The wall snakes along with more granite, iron and quartz. At the end, the rocks take on an orange tinge. "They were closest to the surface," Bob says, "so exposure to oxygenated groundwater has changed their color from gray to hues of orange." The wall ends with gneiss, a metamorphic rock of the Idaho Springs Formation and the oldest rock at 1.8 billion years old. "At great depths, the granite pushed its way upward into the gneiss. Very recently on the geologic time scale, all the overlying rock has been uplifted and stripped away by erosion and there are only residual islands of gneiss left. These remnants are called xenoliths. They are a neat feature, that’s why I wanted them in the rock wall," he says.

If you took a vertical slice through the rocks from the mouth of Boulder Canyon up Magnolia Road and toward the town of Pinecliffe, the rocks would look somewhat like Bob’s wall. And while rock formations differ across Colorado, the exposed layers of sandstone, granite, quartz and gneiss create a dramatic natural theater.

As spectacular as a mountain setting may be, Cathy says it doesn’t provide ready access to water. She depends on a well or catching rainwater and snow, so her garden has to get by on as little water as possible. A sprinkler system delivers water when needed but many of her plants, well mulched, get by on little. Partly the cooler temperatures at high altitude cut down on transpiration. Also, she has weeded out plants that clamor for too much water. "Shasta daisies droop a bit when they need water," she notes, but they, too have to suffer through truly dry spells.

"I tried to mix the blooming to have flowers all season," Cathy says, with the early flush of phlox and columbines followed by delphiniums and daisies. Many, like the columbines she allows to reseed and several plants of bleeding hearts, have thrived. If a plant needs more protection, she may move it from the rock garden to sheltered gardens on another side of the house. Raspberries survived best when moved from a sunny east to a more sheltered west side of her home.

The wall ends with xenolith formations, remnants of gneiss, topping the rock wall. Bob says he placed them on top as nature positioned them. "The gneiss is a metamorphic rock whose remnants appear to be floating in the formerly molten granite. Then rock all around it eroded away," he says, which provided a spectacle for tourists millions upon millions of years later.

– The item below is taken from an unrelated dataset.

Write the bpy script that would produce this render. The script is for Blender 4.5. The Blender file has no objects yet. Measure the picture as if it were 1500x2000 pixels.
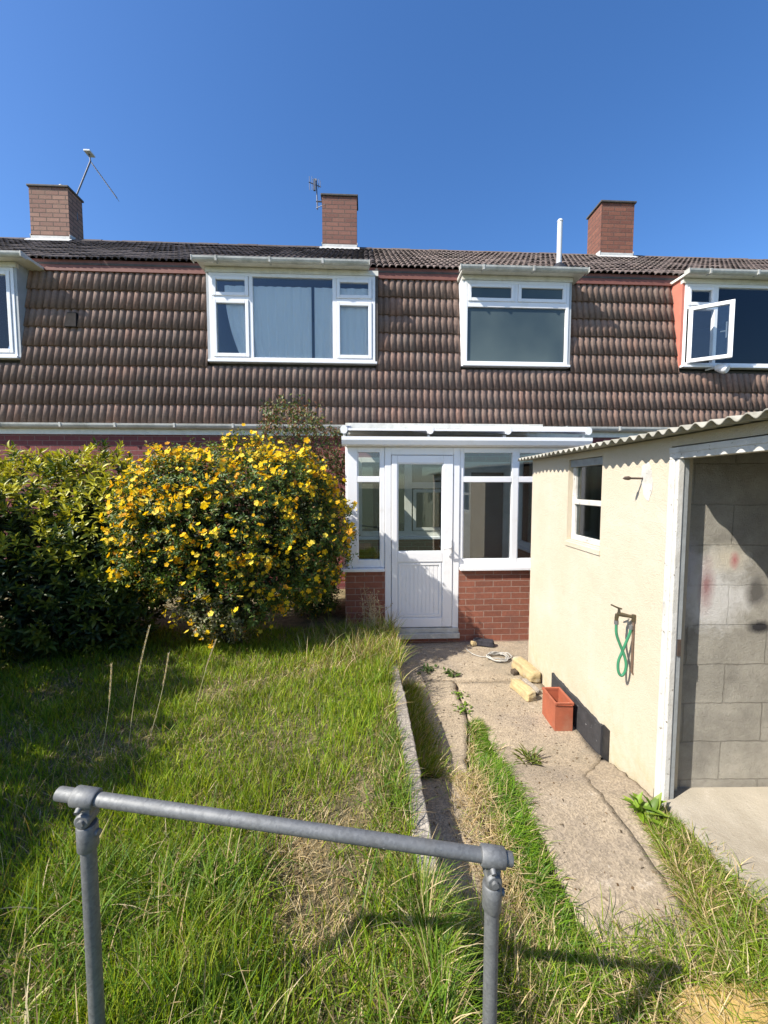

Bob and Cathy’s garden may be a joint venture between gardener and mason, but it’s also a hallmark of the essentials in rock gardening. The combination of ancient rocks and ephemeral beauty defines much of mountain gardening in the West. Poppies and delphiniums remind us that summer is brief at high altitude, to be savored all the more. But for an all season garden, rocks, of course, last forever and provide a stunning backdrop all along the Front Range in every month of the year.